The process of getting a traffic ticket in Washington DC can be confusing, especially if you live out-of-state. It is important to consult with an experienced Washington DC traffic lawyer right away to understand the DC traffic ticket process. The charges and consequences for any traffic violation in DC can lead to points added to your license or even the loss of your license. Please contact our office today for a free consultation to discuss your traffic charges.

Out-of-State Traffic Citation

For starters, take it seriously, don’t blow it off. These are things that can come back to haunt you years down the road. DC is a confusing place to drive, but don’t think because you have a license from another state that you can blow off the ticket, throw it away, and it’ll go away. Every state has a different approach to how they handle suspensions and how they handle reciprocity between states. Because it’s an administrative adjudication here and there aren’t as many constitutional implications in the sense that something like double jeopardy would apply, you might get adjudicated guilty here in DC and owe money, but then also have to deal with some sort of punitive action in your home jurisdiction. If you have points assessed to your license as a result of a DC ticket, it could trigger suspension back in your home jurisdiction just because you were found liable for a violation here. Don’t try to run from it.
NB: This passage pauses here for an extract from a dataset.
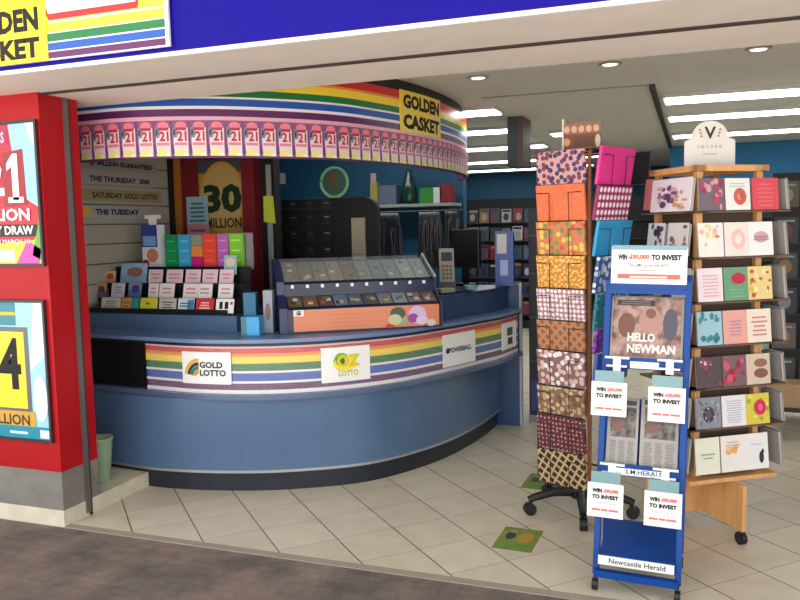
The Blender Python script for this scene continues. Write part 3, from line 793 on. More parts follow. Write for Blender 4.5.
# tickets on the two slopes
slope2 = math.atan2(0.127, 0.295); slope1 = math.atan2(0.064, 0.138)
tc_ = [(120, 96, 70), (110, 100, 80), (126, 112, 84), (140, 126, 96), (128, 92, 70), (120, 130, 124), (110, 130, 126), (120, 140, 134), (150, 166, 160), (136, 156, 150)]
tc1 = [(104, 84, 60), (120, 96, 62), (96, 80, 66), (110, 124, 150), (90, 104, 130), (96, 86, 80), (126, 130, 140), (150, 156, 164), (130, 120, 120), (122, 90, 76)]
Rc = Matrix.Translation((-2.345, 4.315, 0.9495)) @ Matrix.Rotation(CA, 4, 'Z')
for tier, (cols, sl, y0, z0, ln) in enumerate(((tc_, slope2, 0.175, 0.3125, 0.28), (tc1, slope1, 0.02, 0.165, 0.128))):
    for k, c in enumerate(cols):
        xk = 0.012 + k * 0.0965
        m = M().box(0, 0, 0, 0.088, ln, 0.002, C(*c, .4))
        for j in range(3):
            cc = RND.choice([(190, 170, 110), (170, 80, 70), (90, 120, 150), (200, 200, 190), (60, 60, 60), (90, 130, 90)])
            a = RND.uniform(.01, .05); b = RND.uniform(.02, ln - .05)
            zz = .002 + .0006 * (j + 1)
            m.add([(a, b, zz), (a + .03, b, zz), (a + .03, b + .035, zz), (a, b + .035, zz)], [(0, 1, 2, 3)], C(*cc, .4))
        o = m.build('scratch_ticket', None, label='scratch ticket on the %s slope of the glass case, %s from the sky blue box' % ('upper' if tier == 0 else 'lower', ORD[k]), cat='ticket', group='scratch tickets in the glass case')
        o.matrix_world = Rc @ Matrix.Translation((xk, y0, z0)) @ Matrix.Rotation(sl, 4, 'X')
for k in range(10):
    M().box(0.04 + k * .0965, .138, .274, .058 + k * .0965, .149, .294, C(236, 236, 226, .3)).build('price_clip', sc, label='white price clip')
M().prism([(0.158, .318), (0.455, .447), (0.455, .451), (0.158, .322)], 'x', 0.0, 0.984, glassy('case_glass', (230, 240, 240), .10, .03)).build('glass_top', sc, label='clear glass top')

# ------------------------------------------------------------------ behind the counter
bd = thing('display_board', 'tall black freestanding display board with rounded corner behind the ticket case', 'display board', (-2.93, 6.0, 0))
pts = [(-.52, 0), (.53, 0), (.53, 1.72)] + [(.40 + .13 * math.cos(t), 1.72 + .13 * math.sin(t)) for t in [PI / 2 * i / 8 for i in range(1, 9)]] + [(-.52, 1.85)]
M().prism(pts, 'y', 0, .06, C(11, 11, 14, .6)).build('board', bd, bevel=.004)
for z in (1.35, 1.5, 1.65, 1.78):
    M().box(-.48, -.03, z - .012, .18, 0, z - .006, C(40, 40, 46, .5)).build('rail', bd)
for k in range(16):
    r_, c_ = divmod(k, 4)
    m = M().box(-.04, 0, 0, .04, .01, .085, C(*RND.choice([(28, 28, 34), (22, 26, 34), (38, 32, 34), (24, 22, 30)]), .5)); m.rect(-.022, .05, .022, .06, C(*RND.choice([(110, 110, 120), (70, 70, 80), (150, 150, 156)])), 1); m.rect(-.02, .02, .01, .028, C(70, 40, 44), 1)
    m.build('hanging_packet', None, (-3.32 + c_ * .155, 5.985, 1.37 + r_ * .135 - (.02 if r_ == 3 else 0)), label='dark packet on the black display board, %s row from bottom, %s from red post' % (ORD[r_], ORD[c_]), cat='packet', group='packets on the black display board')
m = M().box(-.06, 0, 0, .06, .02, .40, C(176, 166, 140, .5)); m.rect(-.05, .10, .05, .105, C(100, 96, 80), 1)
m.build('folder', None, (-2.57, 5.978, 1.28), label='beige folder upright against the black display board', cat='folder')
tg = thing('tag_post', 'white post carrying a yellow-green tag beside the dark red column', 'post', (-3.09, 5.455, 0))
M().box(-.018, -.01, 0, .018, .01, 2.1, C(150, 150, 150, .5)).build('post', tg)
m = M().poly([(-.05, 1.66), (.055, 1.645), (.04, 1.86), (-.045, 1.86)], C(196, 204, 60, .5), 12); m.poly([(-.05, 1.66), (-.045, 1.86), (.04, 1.86), (.055, 1.645)], C(196, 204, 60, .5), 11.2)
m.build('tag', tg, label='yellow-green tag')
# teal wall fittings
shf = thing('wall_shelf', 'pale shelf on the teal wall holding small goods', 'shelf', (-2.62, 8.0, 1.80))
M().box(-.55, -.36, 0, .36, 0, .03, C(150, 160, 150, .4)).build('board', shf)
M().box(-.5, -.3, -.14, -.47, 0, 0, C(60, 64, 66, .5)).build('bracket', shf); M().box(.28, -.3, -.14, .31, 0, 0, C(60, 64, 66, .5)).build('bracket', shf)
carton('goods_box', -2.52, 7.72, 1.83, .22, .14, .16, (40, 130, 50), 'green and white box on the pale wall shelf', 0, lambda d, w, h: d.rect(.2 * w, 0, .5 * w, h, C(200, 210, 200), 1))
carton('goods_box', -2.98, 7.72, 1.83, .20, .14, .2, (96, 104, 124), 'grey box on the pale wall shelf', 0)
carton('goods_box', -3.13, 7.72, 1.83, .08, .08, .24, (160, 150, 70), 'tall mustard box on the pale wall shelf', 0)
M().lathe([(.01, 0), (.07, .02), (.085, .12), (.06, .22), (.03, .3), (.028, .36), (.005, .365)], C(20, 60, 44, .2), n=16).build('bottle', None, (-2.75, 7.76, 1.83), label='dark green bottle on the pale wall shelf', cat='bottle', smooth=True)
cr_ = thing('wall_crest', 'round green-rimmed crest hanging on the teal wall', 'crest', (-3.70, 7.995, 2.10))
M().tube([(.16 * math.cos(t), -.02, .16 * math.sin(t)) for t in [2 * PI * k / 28 for k in range(29)]], .018, C(150, 214, 160, .4), 6).build('rim', cr_)
m = M().box(-.02, -.012, -.02, .02, 0, .02, TEAL); dd = M().ell(0, 0, .15, .15, C(76, 110, 100, .5), 1, 24).ell(-.02, .03, .07, .08, C(120, 96, 70, .5), 2); merge(m, dd, -.012); m.build('face', cr_)
M().box(-.08, -.02, 0, .08, 0, .12, C(196, 200, 206, .5)).build('wall_notice', None, (-4.39, 7.995, 2.11), label='small white notice on the teal wall by the dark red column', cat='notice')
M().box(-.03, -.01, 0, .03, 0, .2, C(206, 176, 190, .5)).build('hanging_tag', None, (-3.24, 7.995, 1.98), label='slim pink tag on the teal wall beside the crest', cat='tag')
# hung grey garment-like bags on a rail
rl = thing('bag_rail', 'dark floor rail carrying grey plastic bags behind the counter', 'rail', (-2.42, 7.0, 0))
M().tube([(-.45, 0, 0), (-.45, 0, 1.74), (.45, 0, 1.74), (.45, 0, 0)], .016, BLACK).build('bar', rl)
for k, (x, w_, c) in enumerate(((-2.70, .24, (52, 56, 66)), (-2.28, .20, (62, 62, 60)), (-2.06, .12, (50, 50, 50)))):
    pts = []; nn = 10
    m = M(); vs = []; fs_ = []
    for j in range(9):
        zz = -j / 8 * .52
        for i in range(nn + 1):
            x_ = (i / nn - .5) * w_ * (1 + .25 * j / 8)
            vs.append((x_, .02 * math.sin(i * 1.9 + k) * (j / 8) + .012 * math.sin(i * 3.1 + j * .4), zz))
    for j in range(8):
        for i in range(nn):
            a = j * (nn + 1) + i
            fs_.append((a, a + 1, a + nn + 2, a + nn + 1))
    m.add(vs, fs_, C(*c, .35))
    o = m.build('grey_bag', None, (x, 6.99, 1.73), smooth=True, label='grey plastic bag hanging from the dark rail, %s from the black display board' % ORD[k], cat='bag', group='bags on the dark rail')
    sol = o.modifiers.new('thick', 'SOLIDIFY'); sol.thickness = .015

# goods on the raised end of the counter
et = thing('card_terminal', 'beige payment terminal tilted on its stand at the counter end', 'terminal', (-1.70, 5.60, 1.127), .35)
m = M().prism([(-.05, 0), (.08, 0), (.05, .06), (-.03, .06)], 'x', -.06, .06, C(90, 88, 84, .4)); m.build('foot', et)
m = M().box(-.055, 0, 0, .055, .04, .27, C(176, 168, 154, .4)); d = M().rect(-.04, .17, .04, .24, C(60, 70, 70), 1)
for i in range(4):
    for j in range(3): d.rect(-.038 + j * .028, .03 + i * .03, -.018 + j * .028, .05 + i * .03, C(110, 106, 100), 1)
merge(m, d); m.tf(Matrix.Translation((0, -.02, .05)) @ Matrix.Rotation(-.35, 4, 'X')); m.build('handset', et)
pt = thing('till_monitor', 'black till monitor seen from behind on the counter end', 'monitor', (-1.66, 5.98, 1.127), -.3)
M().box(-.08, -.06, 0, .08, .06, .02, BLACK).build('foot', pt); M().box(-.02, -.015, .02, .02, .015, .16, BLACK).build('neck', pt)
M().box(-.13, -.02, .14, .13, .02, .44, C(20, 20, 22, .4)).build('screen', pt, bevel=.006)
rd = thing('prepaid_card_stand', 'tall bright blue card stand with white panel on the counter end', 'stand', (-1.36, 6.0, 1.1265), .1)
M().box(-.07, 0, 0, .07, .08, .42, C(30, 70, 160, .35)).build('body', rd)
m = M().box(-.055, -.008, .25, .02, -.001, .40, C(206, 206, 200, .4)); m.build('panel', rd, label='white card panel'); M().box(-.03, -.012, .08, .03, -.001, .2, C(150, 180, 230, .3)).build('pocket', rd)
M().lathe([(.02, 0), (.045, .012), (.055, .04), (.05, .042), (.042, .016), (.0, .012)], C(110, 170, 170, .3), n=18).build('bowl', None, (-1.50, 5.52, 1.1265), label='small pale teal bowl on the raised counter shelf', cat='bowl', smooth=True)
carton('paper_pad', -1.62, 5.36, 1.125, .12, .09, .03, (170, 170, 150), 'low pale pad on the raised counter shelf', .9)
carton('goods_box', -2.33, 7.70, 1.83, .12, .12, .19, (120, 22, 32), 'small red box at the end of the pale wall shelf', 0)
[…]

Probably half of the people that I represent in traffic matters are from other jurisdictions. You should definitely be wary that the potential impact a traffic ticket can have on your life isn’t necessarily confined to the time that you are in DC.
DC is an interesting town – in some neighborhoods there are streets that are only a couple of blocks long, or streets that are only one-way at certain times of day. It can be very confusing for a driver from another jurisdiction to navigate around DC. That’s another reason why having an attorney who is familiar with the area can be important. One thing that people need to know, back to the administrative component, is that because it’s an administrative law hearing, the rules of evidence are relaxed. If you decide to handle a ticket yourself at the DMV, you can bring in evidence without worrying about how to get the evidence admitted. In a court of law, there are all sorts of evidentiary issues to deal with – authentication of evidence, hearsay – these are just some basic but very important rules of evidence. At the DMV, it’s different; you can bring in almost any evidence to support your defense, and the hearing examiner (administrative law judge) will at least give you a chance to explain why it’s relevant, why it should be considered. They’ll always err on the side of admitting more evidence than not. Something people need to know if they do decide to defend a ticket on their own is to bring in as much documentation as possible.
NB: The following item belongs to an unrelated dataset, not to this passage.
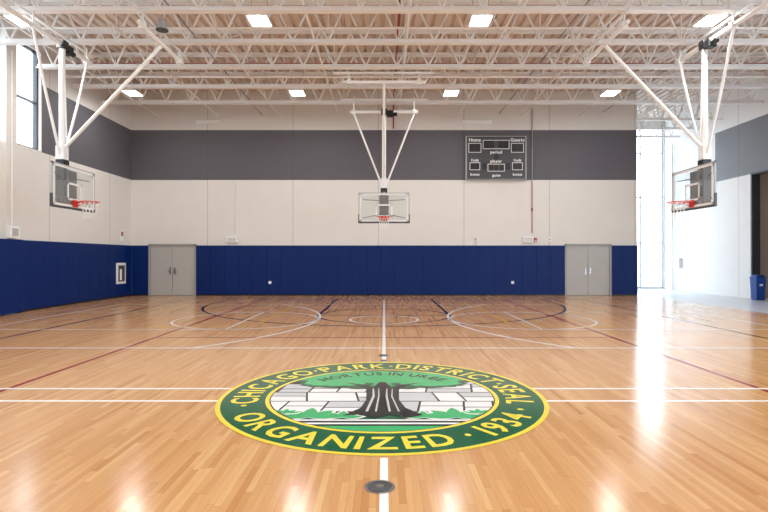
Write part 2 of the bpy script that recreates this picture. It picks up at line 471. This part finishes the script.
# ------------------------------------------------------------------ basketball hoops
def hoop(loc, rz, rail_l, rail_r, Hb=7.15):
    e = empty('basketball_hoop', loc, rz)
    z0, z1, hw = 2.88, 3.95, 0.915
    b = MB(); b.box(-hw+0.02, hw-0.02, 0.006, 0.02, z0+0.02, z1-0.02, 'bglass'); b.obj('glass_board', e)
    b = MB()
    for a in (-hw, hw-0.035): b.box(a, a+0.035, 0, 0.045, z0, z1, 'lightg')
    for z in (z0, z1-0.035): b.box(-hw, hw, 0, 0.045, z, z+0.035, 'lightg')
    b.box(-hw-0.012, hw+0.012, -0.015, 0.055, z0-0.03, z0+0.02, 'darkg', 0.01)
    for sx in (-1, 1): b.box(sx*hw-0.015, sx*hw+0.015, -0.015, 0.055, z0-0.03, z0+0.3, 'darkg', 0.006)
    for a in (-hw+0.036, hw-0.086): b.box(a, a+0.05, 0.002, 0.006, z0+0.035, z1-0.035, 'white')
    for z in (z0+0.035, z1-0.085): b.box(-hw+0.036, hw-0.036, 0.002, 0.006, z, z+0.05, 'white')
    sz = 3.08
    for a in (-0.305, 0.255): b.box(a, a+0.05, 0.002, 0.006, sz, sz+0.45, 'white')
    for z in (sz, sz+0.40): b.box(-0.305, 0.305, 0.002, 0.006, z, z+0.05, 'white')
    b.obj('board_frame', e)
    b = MB()
    rc = (0, -0.38, 3.05)
    b.torus(rc, 0.235, 0.013, 'orange')
    b.box(-0.11, 0.11, -0.02, 0.0, 2.92, 3.10, 'orange', 0.006)
    b.box(-0.08, 0.08, -0.16, -0.01, 3.02, 3.05, 'orange', 0.004)
    for s in (-1, 1): b.tube((s*0.08, -0.01, 2.95), (s*0.13, -0.2, 3.04), 0.011, 'orange')
    b.obj('rim', e)
    b = MB(); n = 12
    lv = [(3.04, 0.228), (2.93, 0.19), (2.82, 0.155), (2.71, 0.13), (2.62, 0.14)]
    for l in range(len(lv)-1):
        (za, ra), (zb, rb) = lv[l], lv[l+1]
        for i in range(n):
            t = 2*math.pi*(i+0.5*(l % 2))/n
            for s in (-0.5, 0.5):
                u = t+s*2*math.pi/n
                b.tube((ra*math.cos(t), -0.38+ra*math.sin(t), za), (rb*math.cos(u), -0.38+rb*math.sin(u), zb), 0.004, 'net', 4)
    b.obj('net', e)
    my = 0.34
    b = MB()
    b.box(-0.17, 0.17, 0.05, 0.10, 2.95, 3.85, 'black', 0.01)
    b.box(-0.10, 0.10, 0.10, my+0.06, 3.0, 3.2, 'black', 0.01); b.box(-0.10, 0.10, 0.10, my+0.06, 3.45, 3.62, 'black', 0.01)
    b.box(-0.12, 0.12, my-0.12, my+0.10, 2.98, 4.15, 'black', 0.012)
    b.tube((0, my-0.16, 3.1), (0, my-0.16, 4.0), 0.03, 'metal', 10)
    for s in (-1, 1):
        b.tube((s*0.1, my, 3.7), (s*0.75, 0.05, 3.7), 0.014, 'black'); b.tube((s*0.1, my, 3.2), (s*0.75, 0.05, 3.05), 0.014, 'black')
    b.obj('height_adjuster', e)
    b = MB(); H = 7.15
    b.tube((0, my, 4.1), (0, my, Hb), 0.075, 'white', 14)
    b.box(-0.11, 0.11, my-0.11, my+0.11, 4.12, 4.5, 'white', 0.01)
    b.tube((0, my-0.13, 4.2), (0, my-0.05, 6.9), 0.02, 'white')
    for s in (-1, 1):
        b.path([(s*0.09, my, 4.3), (s*0.22, my, 4.62), (s*0.66, my, 5.75), (s*1.12, my, Hb)], 0.035, 'white', 10)
    b.tube((0, my-0.1, 4.5), (0, -2.27, H), 0.045, 'white', 10)
    b.obj('mast', e)
    b = MB()
    b.tube((-rail_l, my, Hb), (rail_r, my, Hb), 0.06, 'white', 10)
    b.tube((-1.3, -2.27, H), (1.3, -2.27, H), 0.055, 'white', 10)
    for xx in (-1.1, 1.1):
        b.tube((xx, -2.27, H), (xx, -2.27, 7.5), 0.025, 'white'); b.tube((xx, my, Hb), (xx, my, 7.5), 0.025, 'white')
        b.box(xx-0.06, xx+0.06, my-0.08, my+0.08, Hb-0.08, Hb+0.08, 'white', 0.01)
        b.box(xx-0.06, xx+0.06, -2.35, -2.19, H-0.08, H+0.08, 'white', 0.01)
    b.tube((-1.6, my+0.1, 7.44), (1.6, my+0.1, 7.44), 0.035, 'white'); b.tube((-1.6, -2.27, 7.44), (1.6, -2.27, 7.44), 0.035, 'white')
    b.obj('hanger_rails', e)
    b = MB()
    b.box(0.12, 0.34, my-0.1, my+0.1, Hb-0.18, Hb+0.04, 'black', 0.015); b.tube((0.34, my, Hb-0.08), (0.48, my, Hb-0.08), 0.07, 'black', 12)
    b.box(-0.1, 0.12, my-0.1, my+0.1, Hb-0.12, Hb+0.1, 'black', 0.01)
    b.obj('winch', e)
    return e
hoop((0, 18.4, 0), 0, 1.25, 1.25, 6.95)
hoop((-8.03, 13.3, 0), math.radians(90), 2.6, 1.3)
hoop((8.0, 13.3, 0), math.radians(-90), 1.3, 2.6)

# ------------------------------------------------------------------ scoreboard
e = empty('scoreboard', (4.745, YF-0.01, 5.84))
W, H = 2.52, 1.84
b = MB(); b.box(-W/2, W/2, -0.14, 0, -H/2, H/2, 'darkg', 0.012)
for s in (-1, 1): b.box(s*W/2-0.02, s*W/2+0.02, -0.16, 0, -H/2, H/2, 'lightg')
b.box(-W/2, W/2, -0.16, 0, H/2-0.02, H/2, 'lightg'); b.box(-W/2, W/2, -0.16, 0, -H/2, -H/2+0.02, 'lightg'); b.obj('cabinet', e)
b = MB()
def dig(x, z, w, h):
    b.box(x-w/2-0.03, x+w/2+0.03, -0.146, -0.135, z-h/2-0.03, z+h/2+0.03, 'black')
    t = h*0.12
    for zz in (z-h/2, z-t/2, z+h/2-t): b.box(x-w/2+t, x+w/2-t, -0.15, -0.145, zz, zz+t, 'digit')
    for xx in (x-w/2, x+w/2-t):
        b.box(xx, xx+t, -0.15, -0.145, z-h/2+t*0.7, z-t*0.3, 'digit'); b.box(xx, xx+t, -0.15, -0.145, z+t*0.3, z+h/2-t*0.7, 'digit')
def frm(x0, x1, z0, z1):
    t = 0.022
    for z in (z0, z1-t): b.box(x0, x1, -0.15, -0.14, z, z+t, 'white')
    for x in (x0, x1-t): b.box(x, x+t, -0.15, -0.14, z0, z1, 'white')
for s in (-1, 1):
    for k in (-1, 1): dig(s*0.9+k*0.12, 0.42, 0.17, 0.3)
    frm(s*0.9-0.27, s*0.9+0.27, 0.22, 0.62)
    for k in (-1, 1): dig(s*0.9+k*0.1, -0.36, 0.13, 0.22)
    frm(s*0.9-0.22, s*0.9+0.22, -0.52, -0.2)
    dig(s*0.5, -0.36, 0.11, 0.2)
for k in (-0.42, -0.2, 0.2, 0.42): dig(k, 0.56, 0.15, 0.28)
frm(-0.56, 0.56, 0.37, 0.75)
dig(0, 0.04, 0.13, 0.16)
for k in (-0.2, 0.0, 0.24): dig(k, -0.42, 0.1, 0.2)
frm(-0.36, 0.36, -0.58, -0.26)
b.obj('digits', e)
tx = MB()
def text(t, cx, cz, size, k='white', gap=0.06):
    gl = [glyph(c, 0.025) if c != ' ' else None for c in t]
    ws = [(max(v.x for v in g[0])-min(v.x for v in g[0])) if g else 0.25 for g in gl]
    tot = (sum(ws)+gap*(len(ws)-1))*size; x = cx-tot/2
    for g, w in zip(gl, ws):
        if g:
            mn = min(v.x for v in g[0])
            tx.add([(x+(v.x-mn)*size, -0.152, cz-0.35*size+v.y*size) for v in g[0]], g[1], k)
        x += (w+gap)*size
text('Home', -0.9, 0.76, 0.2); text('Guests', 0.9, 0.76, 0.2); text('period', 0, 0.24, 0.18); text('player', 0, -0.14, 0.18)
text('fouls', -0.9, -0.1, 0.16); text('fouls', 0.9, -0.1, 0.16); text('bonus', -0.9, -0.7, 0.16); text('bonus', 0.9, -0.7, 0.16); text('game', 0, -0.74, 0.16)
tx.obj('lettering', e)

# ------------------------------------------------------------------ court markings
c = MB(); Z = 0.0015
def vline(x, y0, y1, k, w=0.05, z=Z): c.rect(x-w/2, x+w/2, y0, y1, z, k)
def hline(y, x0, x1, k, w=0.05, z=Z): c.rect(x0, x1, y-w/2, y+w/2, z, k)
for s in (-1, 1):
    vline(s*7.62, YB+1, 20.0, 'lk', 0.07, z=0.0016); vline(s*1.83, 14.3, 20.0, 'lk', 0.08, z=0.0016)
    vline(s*6.02, 18.0, 20.0, 'lk', z=0.0016)
hline(20.0, -7.62, 7.62, 'lk', 0.1, z=0.0016); hline(14.3, -1.83, 1.83, 'lk', 0.08, z=0.0016)
c.ring(0, 14.3, 0.0016, 1.79, 1.86, 'lk'); c.ring(0, 18.0, 0.0016, 5.97, 6.05, 'lk', 180, 360)
for s in (-1, 1): vline(s*4.6, -6, 19.3, 'lr', 0.07, z=0.0018)
hline(19.3, -4.6, 4.6, 'lr', 0.08, z=0.0018)
for yy in (10.3, 15.9): hline(yy, -4.6, 4.6, 'lr', 0.05, z=0.0018)
vline(0, -6, 4.1, 'lw', 0.06, 0.002); vline(0, 7.9, 19.4, 'lw', 0.06, 0.002)
for yy in (6.27, 5.73):
    hline(yy, -10.3, -1.8, 'lw', 0.06, 0.0021); hline(yy, 1.8, 10.3, 'lw', 0.06, 0.0021)
hline(9.1, -9.1, 9.1, 'lw', 0.06, z=0.0021); hline(17.7, -9.1, 9.1, 'lw', 0.06, z=0.0021)
for s in (-1, 1):
    vline(s*9.1, 9.1, 17.7, 'lw', z=0.0021)
    c.ring(s*7.72, 13.3, 0.0022, 5.98, 6.05, 'lw', clip=lambda x, y, s=s: 9.1 < y < 17.7 and (x*s < 7.7))
    a, q = sorted((s*9.1, s*3.55))
    hline(13.3-1.83, a, q, 'lw', z=0.0022); hline(13.3+1.83, a, q, 'lw', z=0.0022)
    vline(s*3.55, 13.3-1.83, 13.3+1.83, 'lw', z=0.0022)
    c.ring(s*3.55, 13.3, 0.0022, 1.79, 1.85, 'lw')
    # yellow court marks
    vline(s*3.05, 12.6, 17.2, 'ly', 0.06, z=0.0023); hline(11.9, min(s*3.0, s*5.4), max(s*3.0, s*5.4), 'ly', 0.06, z=0.0023)
c.ring(0, 13.3, 0.0022, 0.85, 0.91, 'lw')
c.obj('court_lines')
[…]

There are also things that seemingly go without saying but that are important: always have your license, proof of insurance, and registration with you. It’s not the end of the world if you get pulled over without one of these, but you’ll get a pretty hefty fine. For example, your first offense for operating an uninsured vehicle is $500 – but you’ll have an opportunity to show proof that you were insured at that time if you contest the ticket at a hearing. That’s another reason why it’s important to contact an attorney and see if maybe there is something you can do rather than just saying, “Well, I got a ticket, I should just pay it and that’s that.” Again, once you pay the ticket it’s a very, very difficult fight to get a finding of liability reversed.

Ignoring a DC Traffic Ticket

It depends on a lot of things, including what kind of ticket it is, how many points you already have on your record, etc. If you ignore a ticket here in DC, the points will be assessed after 60 days, and the fine will have doubled by then. If there are enough points involved in the case, you may end up getting your driving privileges suspended or revoked here in DC, and your home jurisdiction may or may not reciprocate that immediately. [Eventually] unpaid tickets could prevent you from being able to renew your license or move your license to another state. Or, if you are a DC driver, you might want to move to another jurisdiction and find out that you can’t get a license there because of the outstanding fees you owe in DC. It’s hard to say in the abstract what the potential outcomes could be, but there are definitely serious issues that could emerge. That’s why it’s important to take it seriously and respond. You’re never going to prejudice yourself by at least scheduling a hearing, showing up, and trying to plead your case. The worst thing that happens is exactly what would’ve happened if you had just paid the ticket right away, which is that you pay a fine and points get assessed, but there are all sorts of other things that could happen. It’s not uncommon for an officer to issue a ticket but then lose their notes. Or, maybe they issued a ticket, but after reviewing things they realize that they aren’t so certain that it was your car that they caught on the radar or lidar. If that’s the case, the officer might not even show up at the hearing.  Also, there’s nothing to lose, so it’s worth at least entertaining the idea of fighting a traffic ticket. Make the government prove their case.

Maryland and Virginia Treatment of DC traffic violations?

That depends on a lot of things. It’s not a perfect system. Sometimes the DMV here doesn’t tell the other jurisdictions about things like points, but generally they do. If you’re a DC driver and you get a traffic citation in Virginia, the DC DMV will assess points on your DC license as if the violation in Virginia occurred here. That’s generally how it works in those jurisdictions, too, with a few exceptions. Ultimately, you might owe a fine in the state where you got the ticket, and have points assessed in your home state, too. It’s not a perfect system. DC is a big metro area and sometimes things don’t get reported or don’t get sent over state lines, but generally there are impacts that are felt both in the jurisdiction where you’re ticketed and at home where you live your daily life.